* **Available data**

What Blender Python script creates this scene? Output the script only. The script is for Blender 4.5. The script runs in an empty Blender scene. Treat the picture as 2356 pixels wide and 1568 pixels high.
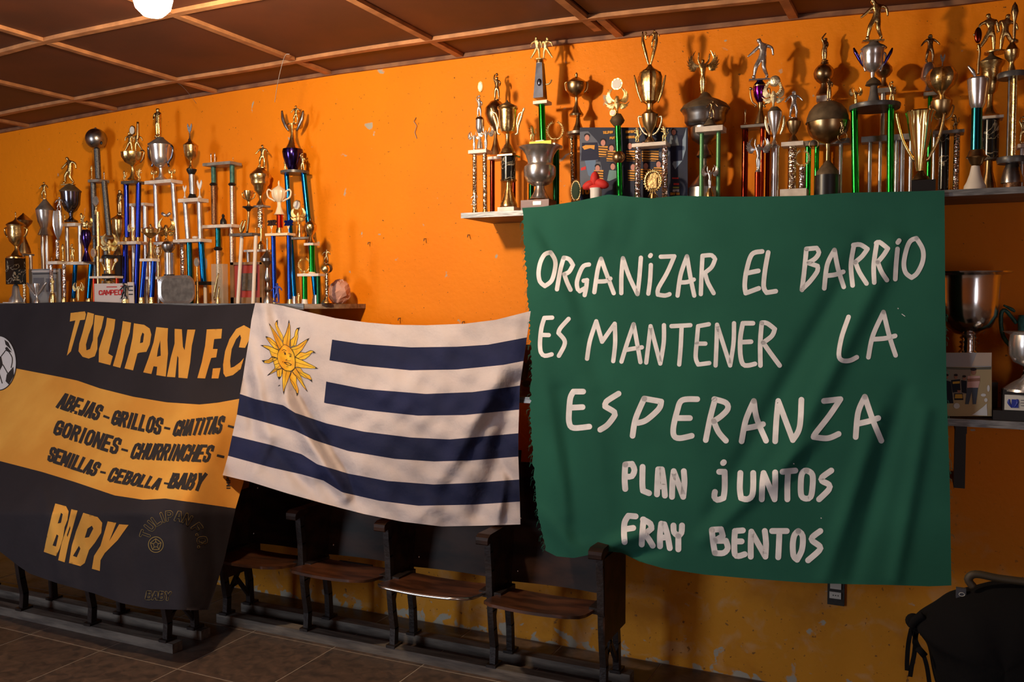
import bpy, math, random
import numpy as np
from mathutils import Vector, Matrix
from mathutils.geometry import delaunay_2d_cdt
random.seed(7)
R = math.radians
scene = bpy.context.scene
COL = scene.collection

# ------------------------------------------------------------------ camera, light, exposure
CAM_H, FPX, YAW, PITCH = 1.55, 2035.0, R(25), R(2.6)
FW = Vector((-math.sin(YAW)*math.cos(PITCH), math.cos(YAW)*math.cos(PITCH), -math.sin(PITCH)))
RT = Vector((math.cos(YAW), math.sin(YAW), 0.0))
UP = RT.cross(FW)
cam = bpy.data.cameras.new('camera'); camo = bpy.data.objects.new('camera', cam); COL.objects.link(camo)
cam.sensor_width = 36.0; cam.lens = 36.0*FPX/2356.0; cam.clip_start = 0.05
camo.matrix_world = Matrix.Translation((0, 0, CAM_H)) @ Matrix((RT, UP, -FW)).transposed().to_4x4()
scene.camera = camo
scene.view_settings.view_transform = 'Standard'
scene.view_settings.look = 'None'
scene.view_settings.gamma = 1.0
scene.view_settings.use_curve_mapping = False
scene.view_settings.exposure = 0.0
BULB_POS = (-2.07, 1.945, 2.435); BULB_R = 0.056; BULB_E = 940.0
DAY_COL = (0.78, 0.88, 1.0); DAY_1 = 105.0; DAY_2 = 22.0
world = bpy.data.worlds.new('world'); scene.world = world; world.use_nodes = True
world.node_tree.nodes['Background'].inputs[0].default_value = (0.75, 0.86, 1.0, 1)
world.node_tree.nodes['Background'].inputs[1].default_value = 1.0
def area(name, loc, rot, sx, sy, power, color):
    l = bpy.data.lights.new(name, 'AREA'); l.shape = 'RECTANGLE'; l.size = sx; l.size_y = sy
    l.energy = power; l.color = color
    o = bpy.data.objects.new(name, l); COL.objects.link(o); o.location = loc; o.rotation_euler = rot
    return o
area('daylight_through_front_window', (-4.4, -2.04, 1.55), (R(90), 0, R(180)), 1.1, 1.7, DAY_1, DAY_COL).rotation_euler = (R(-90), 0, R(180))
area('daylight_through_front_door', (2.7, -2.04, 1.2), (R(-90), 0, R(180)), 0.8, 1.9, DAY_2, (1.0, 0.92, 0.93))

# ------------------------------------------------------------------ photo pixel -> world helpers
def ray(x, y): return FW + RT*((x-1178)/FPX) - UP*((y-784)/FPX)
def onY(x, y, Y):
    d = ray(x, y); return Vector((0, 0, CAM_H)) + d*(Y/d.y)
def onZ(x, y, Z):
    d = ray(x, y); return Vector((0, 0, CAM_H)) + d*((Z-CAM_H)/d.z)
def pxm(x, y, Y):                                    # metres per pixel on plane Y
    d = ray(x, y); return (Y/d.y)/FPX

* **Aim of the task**
Skip the images and write out the rest of the listing exactly.

* **Response to the exercise**
What Blender Python script creates this scene? Output the script only. The script is for Blender 4.5. The script runs in an empty Blender scene. Treat the picture as 2356 pixels wide and 1568 pixels high.
import bpy, math, random
import numpy as np
from mathutils import Vector, Matrix
from mathutils.geometry import delaunay_2d_cdt
random.seed(7)
R = math.radians
scene = bpy.context.scene
COL = scene.collection

# ------------------------------------------------------------------ camera, light, exposure
CAM_H, FPX, YAW, PITCH = 1.55, 2035.0, R(25), R(2.6)
FW = Vector((-math.sin(YAW)*math.cos(PITCH), math.cos(YAW)*math.cos(PITCH), -math.sin(PITCH)))
RT = Vector((math.cos(YAW), math.sin(YAW), 0.0))
UP = RT.cross(FW)
cam = bpy.data.cameras.new('camera'); camo = bpy.data.objects.new('camera', cam); COL.objects.link(camo)
cam.sensor_width = 36.0; cam.lens = 36.0*FPX/2356.0; cam.clip_start = 0.05
camo.matrix_world = Matrix.Translation((0, 0, CAM_H)) @ Matrix((RT, UP, -FW)).transposed().to_4x4()
scene.camera = camo
scene.view_settings.view_transform = 'Standard'
scene.view_settings.look = 'None'
scene.view_settings.gamma = 1.0
scene.view_settings.use_curve_mapping = False
scene.view_settings.exposure = 0.0
BULB_POS = (-2.07, 1.945, 2.435); BULB_R = 0.056; BULB_E = 940.0
DAY_COL = (0.78, 0.88, 1.0); DAY_1 = 105.0; DAY_2 = 22.0
world = bpy.data.worlds.new('world'); scene.world = world; world.use_nodes = True
world.node_tree.nodes['Background'].inputs[0].default_value = (0.75, 0.86, 1.0, 1)
world.node_tree.nodes['Background'].inputs[1].default_value = 1.0
def area(name, loc, rot, sx, sy, power, color):
    l = bpy.data.lights.new(name, 'AREA'); l.shape = 'RECTANGLE'; l.size = sx; l.size_y = sy
    l.energy = power; l.color = color
    o = bpy.data.objects.new(name, l); COL.objects.link(o); o.location = loc; o.rotation_euler = rot
    return o
area('daylight_through_front_window', (-4.4, -2.04, 1.55), (R(90), 0, R(180)), 1.1, 1.7, DAY_1, DAY_COL).rotation_euler = (R(-90), 0, R(180))
area('daylight_through_front_door', (2.7, -2.04, 1.2), (R(-90), 0, R(180)), 0.8, 1.9, DAY_2, (1.0, 0.92, 0.93))

# ------------------------------------------------------------------ photo pixel -> world helpers
def ray(x, y): return FW + RT*((x-1178)/FPX) - UP*((y-784)/FPX)
def onY(x, y, Y):
    d = ray(x, y); return Vector((0, 0, CAM_H)) + d*(Y/d.y)
def onZ(x, y, Z):
    d = ray(x, y); return Vector((0, 0, CAM_H)) + d*((Z-CAM_H)/d.z)
def pxm(x, y, Y):                                    # metres per pixel on plane Y
    d = ray(x, y); return (Y/d.y)/FPX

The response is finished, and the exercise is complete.